Right on, that rules! Can't believe I made that mistake, I must have written that code snippet with the 0 case properly handled dozens of times. Mostly with this randomizer stuff it feels like me screaming into the void. Seeing someone else understand it well enough to spot a bug made my whole day so thank you so much! I agree with the probabilities but I'm having trouble following the intuitive argument for the case of 0 to 6. When I calculate it out everything just seems to magically balance out: First, there are 13 possibilities of where the 'other' piece could be. Case 0, there are 7 possibilities of 1/7 draw chance (when it's in the 7-bag) and then (on the conveyor) 6 possibilities where there is 0 chance. This sums to 7*1/7 + 0 = 1, giving us 1/13. Case 1, there are 7 possibilities of 6/7 * 1/7 = 6/49 draw chance, 1 possibility with 1 * 1/7 chance, and 6 possibilities with 0 chance. This sums to 7*6/49 + 1/7 + 0 = 1 giving us 1/13 again. Case 2, there are 7 possibilities of (6/7)^2 * 1/7 = 36/343 draw chance, 1 possibility with 1 * 6/7 * 1/7 chance, 1 possibility with 1 * 1/7 chance, and 5 possibilities with 0 chance. This sums to 7*36/343 + 6/49 + 1/7 + 0 = 1 giving us 1/13 again. etc. I lack formal education and often have funny knowledge gaps, so any direction that can help me fill them in is appreciated. Where would this sort of stuff get developed? Combinatorics or somewhere more basic?

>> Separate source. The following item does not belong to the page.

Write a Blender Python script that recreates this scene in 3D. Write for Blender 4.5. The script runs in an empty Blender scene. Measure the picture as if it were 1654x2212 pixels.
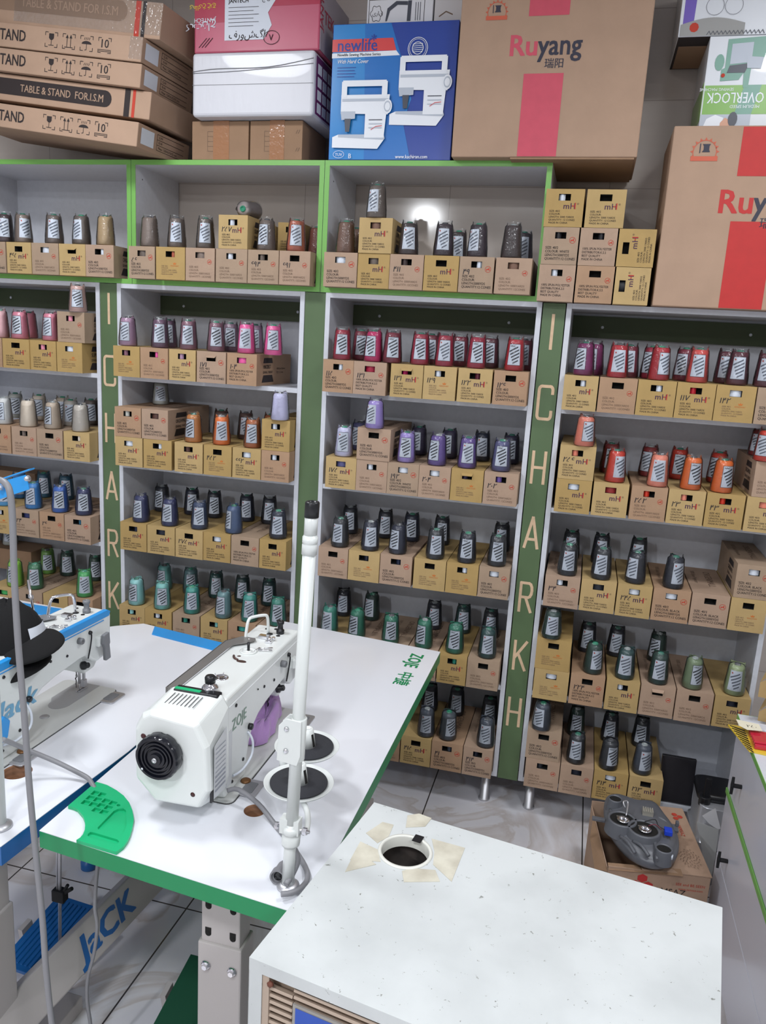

It's a symmetry argument (I think it counts as combinatorics?) The idea is that if we just picked an I (for example), then the other I can be either in the 7-bag or in the 6 slots of the conveyor belt that aren't the most recent piece. Now, of those 13 pieces, 7 of them will be dealt in the next 7 pieces, and after that the I piece we just picked will join the other 6 in the 7-bag. The other I can be in any of those 13 slots with equal probability, by symmetry; thus the 1/13 probability. ---- A thought I keep coming back to is how to make balanced randomisers that deals pieces with desired non-uniform long run probabilities (e.g. giving S and Z half the probability of the other pieces). For obvious reasons, we can do this easily with bag. Meanwhile, trying to modify a history randomiser is much more difficult -- simply putting in the probabilities we want for each roll won't work. This was the motivation behind Malte Skarupke and Jason Frank's algorithm (not designed for Tetris specifically), which basically "throws" pieces down a line (as I like to think of it) -- we move along the line until we hit a piece, then throw it further down a random distance. By choosing appropriate distributions for the throws, we can change the probabilities easily.
I actually made a randomizer like this once. Have an array of "distances" for each piece, initialized with a random float in range [0,7). Then on each step, decrease all of the distances by 1, while looking for the lowest. Deal the piece with the lowest distance, then pull its new distance from the Normal Distribution, with mean and variance both 7. Never tried applying this to unbalanced randomizers, though. Looking back at my code for this, It feels almost surreal that I wrote so many of these randomizers in C. Learning Ruby for just over a year has spoiled me heavily... A wasteful and wonky possibility: Store 12 counters, S Z and two for each other piece. This has drawbacks, such as not doing very much to mitigate the two iterations of each other piece from appearing next to each other. This also doesn't scale well at all, for the moments when you want a more nuanced piece bias. I am going to have to do some reading of this algo you linked. It looks interesting!
I found this thread super helpful and interesting, so I wanted to share some experiments I've run myself. This is a wait time plot created from 100,000 iterations each of a few different randomizers. The randomizers compared are memoryless, a 7-bag generator, a history based generator modeled after tgm2, and two I came up with.This plot is similar to the one colour_thief shared showing drought intervals, but using my own code and some different randomizers. The two "new" methods I came up with are "choice of k" and "multiplicative weights". These are both designed to be somewhere between the bag method and the history method in terms of behavior, but with less state than something like TGM3's randomizer. Based on the plots, they seem to accomplish this goal, but I've not yet tried them in game. These are probably easiest to explain by sharing the python code: Code: def choice_of_k_generator(N, k): last_generated = np.zeros(N) while True: choices = np.random.randint(0, N, k) least_recent = np.argmax(last_generated[choices]) shape = choices[least_recent] last_generated += 1 last_generated[shape] = 0 yield shape + 1 def multiplicative_weights_generator(N, alpha): last_generated = np.zeros(N) while True: weights = alpha ** last_generated probabilities = weights / np.sum(weights) shape = np.random.choice(N, p=probabilities) last_generated += 1 last_generated[shape] = 0 yield shape + 1 The "choice of k" method is inspired by the method in the paper "The power of two choices in randomized load balancing" M. Mitzenmacher where this was used for randomized load balancing. I think the "multiplicative weights" method is similar to methods already discussed here, but it's also very similar to an algorithm of that name used in machine learning, hence the name. In the plots I'm using k=4 and alpha=2. I'd be happy to share the code I used to make this plot in a github gist or similar if anyone wants it. I'd also be interested to see if these methods can be plugged into colour_thief's analysis framework. Both these methods use internal counts for the shapes, so I'm not sure if this invisible state excludes the method from the kind of analysis colour_thief is doing.